Im nächsten Jahr, prognostizieren Karl und Martina Hohenlohe, könnte es im Vier-Hauben-Bereich durchaus Bewegung geben: „Die Dreihauber geben wirklich Gas, da stehen einige in der Pole Position für die vierte Haube.“ Extrem beeindruckt zeigt sich Martina Hohenlohe heuer etwa von Thomas Dorfer im Landhaus Bacher, von Andreas Döllerer oder Harald Irka in der Sazianistub'n, der von 17 auf 18 Punkte aufgestiegen ist. „Tom Riederer ist sehr interessant, Alain Weissgerber – Wahnsinn, sehr spannend. Das wird dann eine schwierige Wahl werden, es sind wirklich nur Nuancen, die die Köche voneinander unterscheiden.“ Welche Gemeinsamkeiten bei Zutaten oder Technik habe sie heuer beobachten können? „Es war das Jahr der Erbse.“

Die Kernkompetenz wird weiterhin die Restaurantkritik und das Dokumentieren (beziehungsweise, so meinen Kritiker, auch das Vorgeben) von Trends sein, auch mit der neuen App. „Da ist die Kernfunktion: Ich stehe jetzt hier – wo ist das nächste gute Restaurant?“ Aber die Marke Gault Millau sei so stark, dass sie auch als Gütesiegel in anderen Bereichen funktioniert, glaubt Martina Hohenlohe.

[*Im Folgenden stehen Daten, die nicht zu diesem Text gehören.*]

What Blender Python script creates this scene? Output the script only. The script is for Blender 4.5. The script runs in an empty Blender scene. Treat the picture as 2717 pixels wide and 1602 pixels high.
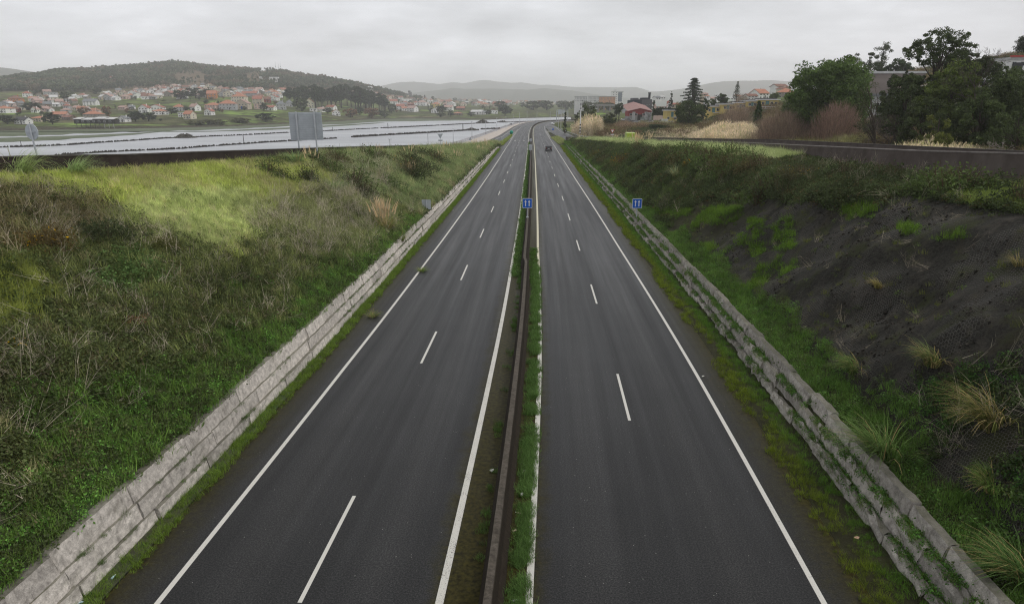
import bpy, math, random
import numpy as np
from mathutils import Vector, Euler, Matrix
random.seed(7); RNG = np.random.default_rng(7)
SC = bpy.context.scene; COL = SC.collection
R = math.radians
# ------------------------------------------------------------------ camera model (a plain pinhole on the overpass)
H = 11.35; F = 1857.0; CX = 1358.5; CY = 940.0; TH = math.asin(652 / 1968.0)
CT, ST = math.cos(TH), math.sin(TH)
def proj(p):
    p = np.asarray(p, float); zc = p[..., 1] * CT + (H - p[..., 2]) * ST
    zc = np.where(zc < .1, .1, zc)
    return CX + F * p[..., 0] / zc, CY + F * ((H - p[..., 2]) * CT - p[..., 1] * ST) / zc
def ray(px, py):
    x = (px - CX) / F; v = (py - CY) / F
    return np.array([x, CT - v * ST, -ST - v * CT])
def gnd(px, py, z=0.0):
    d = ray(px, py); t = (z - H) / d[2]; return np.array([d[0] * t, d[1] * t, z])
def atY(px, Y, z):
    zc = Y * CT + (H - z) * ST; return np.array([(px - CX) * zc / F, Y, z])
def zfor(py, Y):                                   # height that appears on row py at distance Y
    v = (py - CY) / F; return H - Y * (ST + v * CT) / (CT - v * ST)
cam = bpy.data.cameras.new('camera'); camo = bpy.data.objects.new('camera', cam); COL.objects.link(camo)
camo.location = (0, 0, H); camo.rotation_euler = (math.pi / 2 - TH, 0, 0)
cam.sensor_width = 36; cam.lens = 36 * F / 2717.0; cam.shift_y = (CY - 801) / 2717.0
cam.clip_start = .1; cam.clip_end = 40000; SC.camera = camo
# ------------------------------------------------------------------ mesh helpers
def nz(v):
    v = np.asarray(v, float); n = np.linalg.norm(v, axis=-1, keepdims=True); return v / np.maximum(n, 1e-9)
class MB:
    """collects quads and builds ONE mesh object"""
    def __init__(s): s.q = []; s.c = []; s.m = []
    def quads(s, q, col=None, mat=0):
        q = np.asarray(q, float).reshape(-1, 4, 3); n = len(q)
        if n == 0: return s
        c = np.ones((n, 3)) if col is None else np.broadcast_to(np.asarray(col, float), (n, 3))
        s.q.append(q); s.c.append(c); s.m.append(np.full(n, mat)); return s
    def box(s, x0, x1, y0, y1, z0, z1, col=None, mat=0, M=None):
        v = np.array([[x, y, z] for x in (x0, x1) for y in (y0, y1) for z in (z0, z1)], float)
        if M is not None: v = v @ np.array(M)[:3, :3].T + np.array(M)[:3, 3]
        f = [(0, 1, 3, 2), (4, 6, 7, 5), (0, 4, 5, 1), (2, 3, 7, 6), (0, 2, 6, 4), (1, 5, 7, 3)]
        return s.quads([[v[i] for i in k] for k in f], col, mat)
    def tube(s, path, rad, n=6, col=None, mat=0, cap=True):
        P = np.asarray(path, float); rad = np.broadcast_to(np.asarray(rad, float), (len(P),))
        t = nz(np.gradient(P, axis=0)); a = np.where(np.abs(t[:, 2:3]) < .9, [[0, 0, 1.]], [[1., 0, 0]])
        e = nz(np.cross(t, a)); b = np.cross(t, e); th = np.arange(n) * 2 * math.pi / n
        ring = P[:, None] + rad[:, None, None] * (e[:, None] * np.cos(th)[None, :, None] + b[:, None] * np.sin(th)[None, :, None])
        r2 = np.roll(ring, -1, 1)
        s.quads(np.stack([ring[:-1], r2[:-1], r2[1:], ring[1:]], 2).reshape(-1, 4, 3), col, mat)
        if cap:
            for k, o in ((0, -1), (-1, 1)):
                c = P[k]; rr = ring[k][::o]
                for i in range(0, n, 2):
                    s.quads([[c, rr[i], rr[(i + 1) % n], rr[(i + 2) % n]]], col, mat)
        return s
    def disc(s, c, ax, r, n=16, th=.02, col=None, mat=0):
        c = np.array(c, float); ax = nz(ax); return s.tube([c - ax * th / 2, c + ax * th / 2], [r, r], n, col, mat)
    def build(s, name, mats, parent=None, smooth=False, loc=None, link=True, merge=False):
        q = np.concatenate(s.q) if s.q else np.zeros((0, 4, 3)); c = np.concatenate(s.c) if s.q else np.zeros((0, 3))
        m = np.concatenate(s.m) if s.q else np.zeros(0)
        me = mesh_from(name, q.reshape(-1, 3), np.arange(len(q) * 4).reshape(-1, 4), np.repeat(c, 4, 0), m, mats, smooth)
        if merge:
            import bmesh
            bm = bmesh.new(); bm.from_mesh(me); bmesh.ops.remove_doubles(bm, verts=bm.verts, dist=.0005); bm.to_mesh(me); bm.free()
        o = bpy.data.objects.new(name, me)
        if link: COL.objects.link(o)
        if parent is not None: o.parent = parent
        if loc is not None: o.location = loc
        return o
def mesh_from(name, V, Fq, col=None, mi=None, mats=None, smooth=False, attrs=None):
    me = bpy.data.meshes.new(name); V = np.asarray(V, float); Fq = np.asarray(Fq, int)
    me.vertices.add(len(V)); me.vertices.foreach_set('co', V.ravel().astype(np.float32))
    n, k = Fq.shape if len(Fq) else (0, 4)
    me.loops.add(n * k); me.loops.foreach_set('vertex_index', Fq.ravel().astype(np.int32))
    me.polygons.add(n); me.polygons.foreach_set('loop_start', (np.arange(n) * k).astype(np.int32))
    if mi is not None and n: me.polygons.foreach_set('material_index', np.asarray(mi).astype(np.int32))
    if n: me.polygons.foreach_set('use_smooth', np.full(n, bool(smooth)))
    for m in (mats if isinstance(mats, (list, tuple)) else [mats]):
        if m is not None: me.materials.append(m)
    if col is not None and len(V):
        a = me.attributes.new('col', 'FLOAT_COLOR', 'POINT'); cc = np.ones((len(V), 4), np.float32); cc[:, :3] = col
        a.data.foreach_set('color', cc.ravel())
    for nm, val in (attrs or {}).items():
        a = me.attributes.new(nm, 'FLOAT', 'POINT'); a.data.foreach_set('value', np.asarray(val, np.float32).ravel())
    me.update(calc_edges=True); me.validate(); return me
def grid_obj(name, V, mats, parent=None, smooth=True, attrs=None, mask=None):
    """V: (n,m,3) grid sheet"""
    n, m = V.shape[:2]; idx = np.arange(n * m).reshape(n, m)
    q = np.stack([idx[:-1, :-1], idx[1:, :-1], idx[1:, 1:], idx[:-1, 1:]], -1)
    if mask is not None: q = q[mask]
    me = mesh_from(name, V.reshape(-1, 3), q.reshape(-1, 4), None, None, mats, smooth, attrs)
    o = bpy.data.objects.new(name, me); COL.objects.link(o)
    if parent is not None: o.parent = parent
    return o
def up(o):
    """make the sheet's normals point up"""
    me = o.data
    if len(me.polygons) and sum(p.normal.z for p in me.polygons[:200]) < 0: me.flip_normals()
    return o
def tag(o, label, cat, group=None):
    o['label'] = label; o['category'] = cat
    if group: o['group'] = group
    return o
def struct(o): o['kind'] = 'structure'; return o
def stuff(o, label=None, cat=None):
    o['kind'] = 'stuff'
    if label: o['label'] = label; o['category'] = cat
    return o
def thing(name, label, cat, loc, rz=0, group=None):
    o = bpy.data.objects.new(name, None); COL.objects.link(o); o.empty_display_size = .3
    o.location = tuple(loc); o.rotation_euler = (0, 0, rz); return tag(o, label, cat, group)
def dup(root, loc, rz=None, label=None, scale=None, group=None):
    def cp(o, par):
        c = o.copy(); COL.objects.link(c); c.parent = par
        for ch in list(o.children): cp(ch, c)
        return c
    r = cp(root, None); r.location = tuple(loc)
    if rz is not None: r.rotation_euler = (0, 0, rz)
    if label: r['label'] = label
    if scale is not None: r.scale = (scale,) * 3 if np.isscalar(scale) else scale
    if group: r['group'] = group
    return r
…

Man möchte also auch Produkttests anbieten oder Veranstaltungen wie Weinverkostungen für Unternehmen, etwa unlängst für Lidl zum Thema Bordeaux. Semmelverkostungen für den Ehemann befürwortet Hohenlohe indes weniger, „ich habe meine Semmel jetzt hierher gestellt, damit ich sie für mich habe“, sagt sie mit eindringlichem Blick gen Gatten. Die Gault-Millau-Herausgeber sind sich eines Problems bewusst: „Die Marke ist stark, aber das Medium Buch ist alt“, sagt sie, worauf er sich nach vorn beugt und dem nunmehr ganz nahen Mikrofon auf dem Tisch eindringlich diktiert: „Netz, Netz, Netz“.

Auf einen Blick

„Gault Millau 2016“. Keine Änderungen gibt es ganz an der Spitze, hier sind weiterhin drei Vierhauber angeführt: die Brüder Obauer, Heinz Reitbauer mit dem Steirereck und Simon Taxacher mit dem Rosengarten. Neun Köche haben je 18 Punkte und drei Hauben. Koch des Jahres ist, das wurde schon vor Wochen präsentiert, Konstantin Filippou, Newcomer des Jahres Fabian Günzel im Das Loft.

Den Titel Patissier des Jahres trägt Thomas Scheiblhofer im Tian, jenen des Sommelier des Jahres Hermann Botolen, nach dem Dombeisl derzeit ohne Lokal. Christian Petz steigt mit seinem Wirtshaus bei 16 Punkten und zwei Hauben ein. Der „Gault Millau 2016“ ist ab sofort im Handel.